En México los ídolos nunca se mueren. Por ahí anda ya la especie de que Chabelo, harto de que lo usaran como escala para medir la longevidad de los otros ídolos, fingió su muerte para dejar de ejercer ese penoso oficio. Pero antes que Chabelo decidiera fingir su muerte; Juan Gabriel hizo lo propio para que los del SAT lo dejaran en paz, asegura mi vecina con una certeza que ya quisiera un candidato en campaña. Incluso asegura que su hija y su nieta lo han visto almorzando en una fonda del barrio en el que viven.
En este piso resbaloso, los árbitros toman partido en cuanto se quitan el uniforme y se ponen a chambear para uno de los equipos cuya gesta hacía unos minutos vigilaban y sancionaban. Ese árbitro atrabiliario y sus jueces de línea imparten lecciones de ética política a la menor provocación, con la misma naturalidad con que respiran; pero, como ya dijimos, ahora trabajan para uno de los contendientes, ¿y cómo le explican a su corazón?
Esta sí que es una realidad líquida, no jaladas, el país de los avionazos (y helicopterazos) y de los suicidios oportunos. En el que el gobierno convierte en chatarra cualquier maquinaria tan sólo con mirarla; o la santifica y salva a la nación cuando la toca. A mí no me late ninguno de los dos extremos.
En este contexto, es común que ciertos resultados futbolísticos bastante convenientes nos causen desconfianza. Ante este recelo natural que nos es inoculado casi al nacer es normal que miremos las noticias con el filtro del recelo. Si este el único país mundo en el que el Estado despacha un informe periódico en el que se señalan las supuestas mentiras de los medios de comunicación. Este informe en más de una ocasión se ha extralimitado, quizá las inteligencias detrás del mismo crean a pie juntillas aquello de que el fuego con fuego debe combatirse.

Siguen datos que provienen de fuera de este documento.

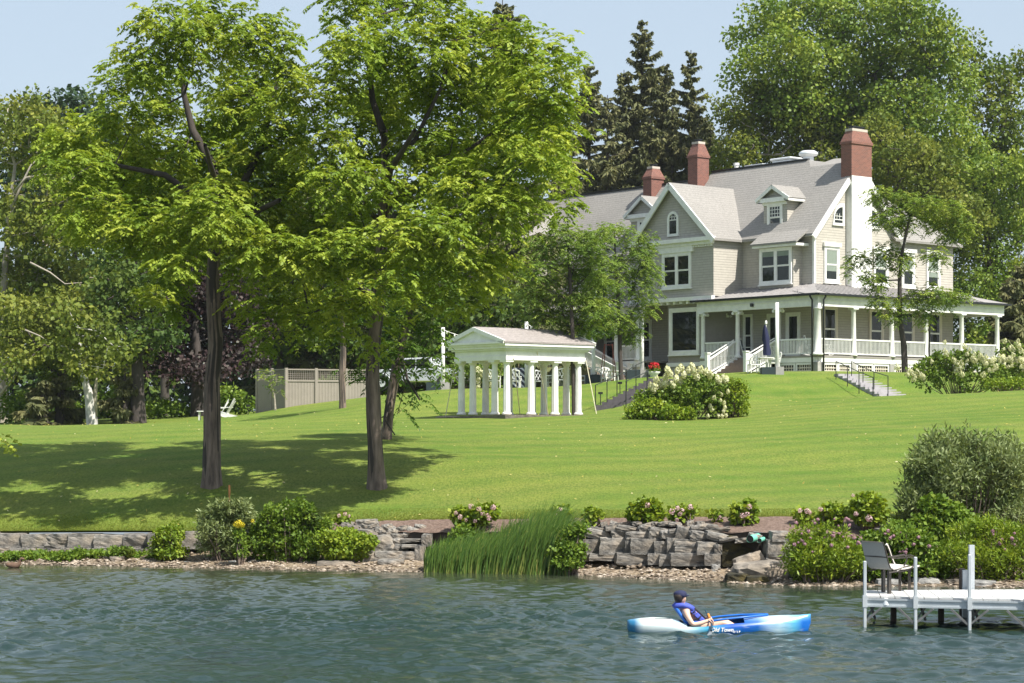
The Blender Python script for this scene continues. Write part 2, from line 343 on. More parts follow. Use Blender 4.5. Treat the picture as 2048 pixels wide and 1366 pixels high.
# lawn material: mown grass, drier yellow patches, fine blade grain
m, t, b, o = newmat('mown_lawn')
n1 = noise(t, .16, 5, .6, stretch=(1, .7, 1)); n2 = noise(t, 1.3, 5, .7, stretch=(1, .35, 1)); n3 = noise(t, 16, 3, .8, stretch=(1, .3, 1)); n4 = noise(t, .45, 7, .8, stretch=(.35, 2.2, 1))
c = ramp(t, n1, [(.28, (.068, .145, .02)), (.46, (.115, .20, .028)), (.64, (.20, .24, .048))])
c = mixc(t, ramp(t, n2, [(.42, (0, 0, 0)), (.70, (.5,)*3)]), c, (.25, .25, .06))
c = mixc(t, ramp(t, n4, [(.46, (0, 0, 0)), (.66, (.6,)*3)]), c, (.26, .235, .075))
c = mixc(t, ramp(t, n3, [(.35, (.9,)*3), (.62, (0, 0, 0))]), c, (.075, .12, .018))
tcm = N(t, 'ShaderNodeTexCoord'); wv = N(t, 'ShaderNodeTexWave'); wv.bands_direction = 'Y'; wv.inputs['Scale'].default_value = .17; wv.inputs['Distortion'].default_value = 3.4; wv.inputs['Detail'].default_value = 2; wv.inputs['Detail Scale'].default_value = .4
mpw = N(t, 'ShaderNodeMapping'); mpw.inputs['Rotation'].default_value = (0, 0, -.42); t.links.new(tcm.outputs['Object'], mpw.inputs[0]); t.links.new(mpw.outputs[0], wv.inputs[0])
c = mixc(t, .24, c, mixc(t, wv.outputs['Fac'], (.085, .165, .018), (.20, .26, .035)))
t.links.new(c, b.inputs['Base Color']); b.inputs['Roughness'].default_value = .95; b.inputs['Specular IOR Level'].default_value = .15
bump(t, b, noise(t, 9, 6, .85, stretch=(1, .5, 1)), 1.0, .06); M['lawn'] = m
ts = np.r_[np.linspace(0, 1, 90)**1.15*70, 72+np.linspace(0, 1, 30)**2*500]
def lawn_fn(x, t_):
    y0 = lawnY(x); s = np.clip(t_/30, 0, 1); y = y0+t_
    z = zg(x, y)+((vnoise(x, y, .25, 3)-.5)*.16+(vnoise(x*.8+y*.5, y*.7-x*.3, .11, 4)-.5)*.55*np.clip(1-t_/45, 0, 1))*np.clip(t_/8, 0, 1)
    z = z-np.exp(-t_/.25)*.05
    return x, y, z
xs = np.r_[-160, -120, -90, -65, -50, -40, -32, np.linspace(-26, 26, 150), 32, 40, 50, 65, 90, 120, 160]
lawn = grid('lawn', xs, ts, lawn_fn, M['lawn'])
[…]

En esta orgía de mentiras, verdades a medias o distorsionadas, a nosotros los ciudadanos nos corresponde sólo estar alertas. No caigamos en sus sucios juegos de semántica barata. Ni nos afiliemos en las filas de la descalificación gratuita e instantánea; y mucho menos en la beatificación a ultranza del líder carismático. Ambos extremos son peligrosos. En el paraíso del maniqueísmo no podemos darnos el lujo de creer a pie juntillas a aquellos que quieren obligarnos a mirar el mundo por el mismo ojo de cerradura por el que ellos miran.
Esta incredulidad natural que poseemos los mexicanos puede ser sana en un momento dado; sin embargo, es preciso entender que la realidad es mucho más compleja y en los matices es precisamente donde se encuentra la riqueza de este mundo y, por ende, del país en que vivimos.